The Lion is our Lamb

Revelation 5:5-6
And one of the elders said to me, “Weep no more; behold, the Lion of the tribe of Judah, the Root of David, has conquered, so that he can open the scroll and its seven seals.”

And between the throne and the four living creatures and among the elders I saw a Lamb standing, as though it had been slain,

I See Something Different
Have you ever seen those picture illusions which show a different picture depending on the way you look at them? Like the one where some see an old hag and others see a young lady?

Something along those lines happens in this scene in Revelation 5.

Just to set the context for the scene, in Revelation 4, John’s spirit is taken up into the heavenly realms, right into the throne room of God. There he beholds the splendour and majesty of God the Father, and the worship that is offered to Him day and night. It is an unashamed proclamation of the holiness of the eternal God, who created the heavens and the earth, and to whom all glory and honour and power rightly belong.

Right after this, we enter into the scene in Revelation 5, and John notices a scroll in the right hand of the Father. We get the inkling that this is no ordinary scroll, given that John would notice such a thing amidst the splendour of God on His throne. And if it is significant enough to notice, we would very much like to see what is written on it. But when the angel calls forth for someone worthy enough to open the scroll and break its seals, no one is able to answer the challenge. And John weeps.

At this point, his grief is cut short by one of the elders. He is told to weep no more and gaze upon the Lion, who has conquered and is worthy to open the scroll.

Yet when John looks up at the Lion, he sees a Lamb instead, looking as though it had been slain.
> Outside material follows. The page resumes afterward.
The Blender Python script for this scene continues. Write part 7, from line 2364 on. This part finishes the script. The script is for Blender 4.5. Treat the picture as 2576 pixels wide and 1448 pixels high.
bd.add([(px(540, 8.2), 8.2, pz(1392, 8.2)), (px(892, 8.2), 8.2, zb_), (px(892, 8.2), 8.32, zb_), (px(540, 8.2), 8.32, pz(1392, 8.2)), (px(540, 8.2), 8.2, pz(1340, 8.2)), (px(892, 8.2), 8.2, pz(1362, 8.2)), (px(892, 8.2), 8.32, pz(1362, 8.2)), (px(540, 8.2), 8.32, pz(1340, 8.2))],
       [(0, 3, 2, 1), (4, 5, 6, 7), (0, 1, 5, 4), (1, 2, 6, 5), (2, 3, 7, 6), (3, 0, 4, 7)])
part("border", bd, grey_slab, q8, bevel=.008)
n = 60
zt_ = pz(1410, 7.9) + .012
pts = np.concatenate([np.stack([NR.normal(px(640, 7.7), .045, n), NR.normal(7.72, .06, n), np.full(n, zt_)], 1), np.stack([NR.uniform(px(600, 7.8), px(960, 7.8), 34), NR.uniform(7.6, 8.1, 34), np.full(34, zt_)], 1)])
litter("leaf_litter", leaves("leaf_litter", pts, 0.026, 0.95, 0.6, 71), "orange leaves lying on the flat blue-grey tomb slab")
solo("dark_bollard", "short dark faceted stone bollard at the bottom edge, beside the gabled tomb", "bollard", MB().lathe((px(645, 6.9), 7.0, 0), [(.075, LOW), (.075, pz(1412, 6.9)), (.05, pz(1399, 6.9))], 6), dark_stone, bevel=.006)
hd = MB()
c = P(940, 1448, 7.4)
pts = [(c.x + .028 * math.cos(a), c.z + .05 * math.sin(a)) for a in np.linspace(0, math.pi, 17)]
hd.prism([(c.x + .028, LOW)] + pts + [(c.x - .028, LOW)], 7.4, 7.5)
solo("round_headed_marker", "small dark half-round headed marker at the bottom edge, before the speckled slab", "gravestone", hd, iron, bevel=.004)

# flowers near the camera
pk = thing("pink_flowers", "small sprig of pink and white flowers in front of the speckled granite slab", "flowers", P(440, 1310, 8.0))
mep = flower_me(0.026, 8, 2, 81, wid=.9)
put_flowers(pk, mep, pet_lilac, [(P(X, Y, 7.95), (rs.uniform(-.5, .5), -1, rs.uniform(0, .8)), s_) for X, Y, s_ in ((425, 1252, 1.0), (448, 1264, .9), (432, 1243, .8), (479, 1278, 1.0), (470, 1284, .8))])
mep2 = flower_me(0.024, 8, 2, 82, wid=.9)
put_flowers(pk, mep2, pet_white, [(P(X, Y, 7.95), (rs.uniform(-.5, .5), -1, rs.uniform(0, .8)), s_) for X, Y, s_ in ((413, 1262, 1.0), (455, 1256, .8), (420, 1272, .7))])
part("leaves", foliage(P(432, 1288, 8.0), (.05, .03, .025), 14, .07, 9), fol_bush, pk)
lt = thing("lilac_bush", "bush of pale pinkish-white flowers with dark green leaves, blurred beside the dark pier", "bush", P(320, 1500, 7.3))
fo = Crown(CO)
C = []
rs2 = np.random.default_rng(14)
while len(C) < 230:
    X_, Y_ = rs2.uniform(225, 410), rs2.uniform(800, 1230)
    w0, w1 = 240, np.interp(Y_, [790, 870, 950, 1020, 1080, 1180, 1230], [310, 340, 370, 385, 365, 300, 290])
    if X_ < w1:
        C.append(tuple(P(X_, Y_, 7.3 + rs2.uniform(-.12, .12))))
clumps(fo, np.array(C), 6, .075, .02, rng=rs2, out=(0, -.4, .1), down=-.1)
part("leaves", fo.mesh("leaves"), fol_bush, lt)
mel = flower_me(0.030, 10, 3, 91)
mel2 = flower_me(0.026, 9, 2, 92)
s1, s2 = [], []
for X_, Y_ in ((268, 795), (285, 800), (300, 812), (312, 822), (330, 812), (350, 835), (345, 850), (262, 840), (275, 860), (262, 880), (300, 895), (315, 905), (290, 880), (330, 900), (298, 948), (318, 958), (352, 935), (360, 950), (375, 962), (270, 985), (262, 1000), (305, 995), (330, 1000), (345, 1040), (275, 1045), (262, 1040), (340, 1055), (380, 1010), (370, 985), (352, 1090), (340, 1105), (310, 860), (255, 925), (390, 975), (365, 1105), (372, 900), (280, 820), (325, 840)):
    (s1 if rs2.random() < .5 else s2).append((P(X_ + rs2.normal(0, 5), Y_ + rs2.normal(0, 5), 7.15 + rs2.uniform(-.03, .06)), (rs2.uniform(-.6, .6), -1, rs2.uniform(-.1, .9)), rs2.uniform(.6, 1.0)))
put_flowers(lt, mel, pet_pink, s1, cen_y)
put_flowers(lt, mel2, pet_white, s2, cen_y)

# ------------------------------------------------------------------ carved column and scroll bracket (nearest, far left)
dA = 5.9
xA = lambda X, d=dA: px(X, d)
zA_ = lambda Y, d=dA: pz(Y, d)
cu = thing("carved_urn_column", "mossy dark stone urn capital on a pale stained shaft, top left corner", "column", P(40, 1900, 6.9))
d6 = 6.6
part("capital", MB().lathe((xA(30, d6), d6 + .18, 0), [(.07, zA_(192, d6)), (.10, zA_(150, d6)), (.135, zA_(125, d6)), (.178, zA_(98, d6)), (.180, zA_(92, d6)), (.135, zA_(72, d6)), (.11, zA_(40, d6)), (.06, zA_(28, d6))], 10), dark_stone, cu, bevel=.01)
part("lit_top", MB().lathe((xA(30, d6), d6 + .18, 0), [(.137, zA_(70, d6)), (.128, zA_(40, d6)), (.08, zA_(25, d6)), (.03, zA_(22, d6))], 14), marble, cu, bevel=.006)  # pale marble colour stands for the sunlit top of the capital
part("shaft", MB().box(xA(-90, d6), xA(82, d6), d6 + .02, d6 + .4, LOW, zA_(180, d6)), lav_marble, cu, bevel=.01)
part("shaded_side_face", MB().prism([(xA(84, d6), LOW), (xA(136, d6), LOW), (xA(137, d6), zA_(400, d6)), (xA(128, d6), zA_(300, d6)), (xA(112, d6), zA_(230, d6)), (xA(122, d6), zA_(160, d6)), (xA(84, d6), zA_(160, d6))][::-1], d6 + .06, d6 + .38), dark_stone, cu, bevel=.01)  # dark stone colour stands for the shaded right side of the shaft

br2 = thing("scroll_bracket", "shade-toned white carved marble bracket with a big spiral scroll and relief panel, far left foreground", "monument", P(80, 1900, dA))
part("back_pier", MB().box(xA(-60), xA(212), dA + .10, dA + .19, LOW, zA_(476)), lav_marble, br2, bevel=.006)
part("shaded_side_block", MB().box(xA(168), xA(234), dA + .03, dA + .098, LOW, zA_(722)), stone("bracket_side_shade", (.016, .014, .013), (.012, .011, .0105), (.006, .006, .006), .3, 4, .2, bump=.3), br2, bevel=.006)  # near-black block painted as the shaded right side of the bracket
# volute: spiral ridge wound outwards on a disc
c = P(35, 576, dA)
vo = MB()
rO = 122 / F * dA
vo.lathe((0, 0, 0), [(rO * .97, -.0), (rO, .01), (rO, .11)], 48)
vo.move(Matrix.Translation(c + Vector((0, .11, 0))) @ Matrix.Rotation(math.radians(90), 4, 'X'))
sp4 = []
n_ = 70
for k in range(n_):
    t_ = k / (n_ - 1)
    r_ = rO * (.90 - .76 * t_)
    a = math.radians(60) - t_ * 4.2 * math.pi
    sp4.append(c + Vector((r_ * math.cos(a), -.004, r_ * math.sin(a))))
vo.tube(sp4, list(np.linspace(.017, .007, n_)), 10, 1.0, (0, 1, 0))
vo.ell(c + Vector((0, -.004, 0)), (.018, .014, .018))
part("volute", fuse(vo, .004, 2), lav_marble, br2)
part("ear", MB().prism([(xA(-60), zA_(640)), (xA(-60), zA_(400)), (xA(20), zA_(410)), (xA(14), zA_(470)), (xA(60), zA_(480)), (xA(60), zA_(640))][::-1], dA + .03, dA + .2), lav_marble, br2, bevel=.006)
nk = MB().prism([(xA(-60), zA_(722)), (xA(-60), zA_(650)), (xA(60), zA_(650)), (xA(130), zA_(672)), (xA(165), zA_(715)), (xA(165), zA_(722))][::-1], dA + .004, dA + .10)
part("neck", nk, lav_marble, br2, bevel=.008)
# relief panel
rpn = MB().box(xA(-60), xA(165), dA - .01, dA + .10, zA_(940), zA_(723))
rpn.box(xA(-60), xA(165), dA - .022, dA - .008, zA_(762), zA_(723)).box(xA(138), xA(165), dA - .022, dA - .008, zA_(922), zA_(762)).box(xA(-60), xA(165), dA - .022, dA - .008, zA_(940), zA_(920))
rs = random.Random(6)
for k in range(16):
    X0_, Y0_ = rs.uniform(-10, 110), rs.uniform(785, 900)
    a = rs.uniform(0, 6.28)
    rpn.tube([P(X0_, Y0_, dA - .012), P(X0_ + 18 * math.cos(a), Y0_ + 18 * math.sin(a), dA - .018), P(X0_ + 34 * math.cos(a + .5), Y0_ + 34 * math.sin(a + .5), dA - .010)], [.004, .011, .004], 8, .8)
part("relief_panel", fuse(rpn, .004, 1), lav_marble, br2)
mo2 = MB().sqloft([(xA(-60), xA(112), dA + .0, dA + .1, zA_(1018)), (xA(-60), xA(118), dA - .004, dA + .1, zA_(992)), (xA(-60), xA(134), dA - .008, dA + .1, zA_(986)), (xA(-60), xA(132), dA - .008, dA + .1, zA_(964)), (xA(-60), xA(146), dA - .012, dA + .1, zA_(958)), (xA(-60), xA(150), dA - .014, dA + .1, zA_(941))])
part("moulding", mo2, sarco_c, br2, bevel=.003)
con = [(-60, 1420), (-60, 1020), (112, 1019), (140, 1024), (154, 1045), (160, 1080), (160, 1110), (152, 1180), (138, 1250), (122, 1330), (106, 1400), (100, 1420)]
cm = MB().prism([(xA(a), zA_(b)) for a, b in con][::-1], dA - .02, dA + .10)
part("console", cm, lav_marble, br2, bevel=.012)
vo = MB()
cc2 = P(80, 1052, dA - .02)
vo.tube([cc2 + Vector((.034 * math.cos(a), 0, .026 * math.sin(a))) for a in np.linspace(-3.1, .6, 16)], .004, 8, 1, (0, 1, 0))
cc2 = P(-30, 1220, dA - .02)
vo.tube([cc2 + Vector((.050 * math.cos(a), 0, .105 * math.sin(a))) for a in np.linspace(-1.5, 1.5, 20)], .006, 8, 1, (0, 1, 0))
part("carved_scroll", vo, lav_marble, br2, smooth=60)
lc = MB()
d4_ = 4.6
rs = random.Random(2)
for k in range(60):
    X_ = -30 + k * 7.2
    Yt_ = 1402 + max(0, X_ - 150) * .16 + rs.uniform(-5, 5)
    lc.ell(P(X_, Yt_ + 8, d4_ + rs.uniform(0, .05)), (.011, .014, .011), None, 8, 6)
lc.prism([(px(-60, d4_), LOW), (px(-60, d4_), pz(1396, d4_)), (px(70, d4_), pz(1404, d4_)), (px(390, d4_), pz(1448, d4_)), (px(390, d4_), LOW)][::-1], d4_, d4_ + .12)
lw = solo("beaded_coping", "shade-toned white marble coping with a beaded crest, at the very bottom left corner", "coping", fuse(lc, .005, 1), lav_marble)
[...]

I love this scene. While everyone in heaven sees a Lion, John sees a Lamb who was slain. Realising why this is the case is crucial to the core of the Christian’s identity and his relationship with Christ.

Jesus is the Victorious Lion
The image of the lion is drawn from Isaiah 31:4-5. Here the Lord Almighty is compared to a lion, who battles his enemies without fear and wins the day. It is the image of the conquering King, whose rule cannot be opposed and who safeguards all who live within His kingdom, crushing all their enemies as if they were insects.

Thus when Jesus is called the Lion, it is this image of the conquering King which comes to mind. This is reinforced by the fact that this Lion is said to have conquered and proven Himself worthy. It is a wonderful truth for all who live under this Lion, to know that they live in peace and security, in bliss and rest. But it is a fearful thing for His enemies.

Jesus is the Incarnate Lion
Yet Jesus is no ordinary Lion – He is the Lion of the tribe of Judah.

He is from the tribe of Judah. Jesus has taken on our human nature so completely (without diminishing His divine nature in the slightest) that He is not ashamed to call us brothers. He is the Lion who descends from heaven to live amongst His people as one of them. Therefore He understands our struggles and temptations fully, having experienced them as we do. And because he never sinned, He is able to help all of us who are struggling with temptation.

Just to make this point even clearer, He is called the Root of David. He is a descendant of David, a man, and it would be foolish to try to interpret this in any way but its literal sense.

Jesus is the Sacrificial Lamb
John knows he is a sinner who is in need of mercy. Therefore he is looking for one who can take away his sin.

He is not alone in his need. All of humanity shares the same need. We are born sinners and our only hope is to look to God for mercy. But justice must be done and sin must be punished, or God will become unrighteous, which is impossible. So knowing that the demands of justice must be met, Jesus loved us and became our Lamb, taking away our sins and the sins of the world by dying in our place. This image is clearly brought across in the Old Testament, in the Passover feast.

This is why John and all Christians will recognise Jesus as a Lamb, because it is this we need most from Him, and it is this He is freely gives us. He is our sacrificial Lamb, and will always be. When we stand with Him in glory, we will be eternally grateful to the Lamb who purchased our standing with His blood.

Jesus is the Reigning Lamb
If a lamb looks like it has been slain, 10 out of 10 times it will be dead. But this slain Lamb confounds us, because He is very much alive. In fact, He is the one who is worthy enough to take the scroll from God.

This is glorious news, because as the rest of Revelation unfolds, we see that the Lamb who was slain will establish His reign, crushing all His enemies and bringing His people home to Him.

It is this fact that finally lays out the whole picture for us. While Jesus could have reign as a Lion, He chose to reign as a Lamb instead. If Jesus had reigned only as a Lion, we would be in despair. As natural enemies of God, we would have been crushed by the reigning Lion.

But because Jesus reigns as our Lamb, we can rejoice! Despite our treachery and rebellion, He has paid the price to bring us back into His kingdom, and there we shall reign with Him forever and ever.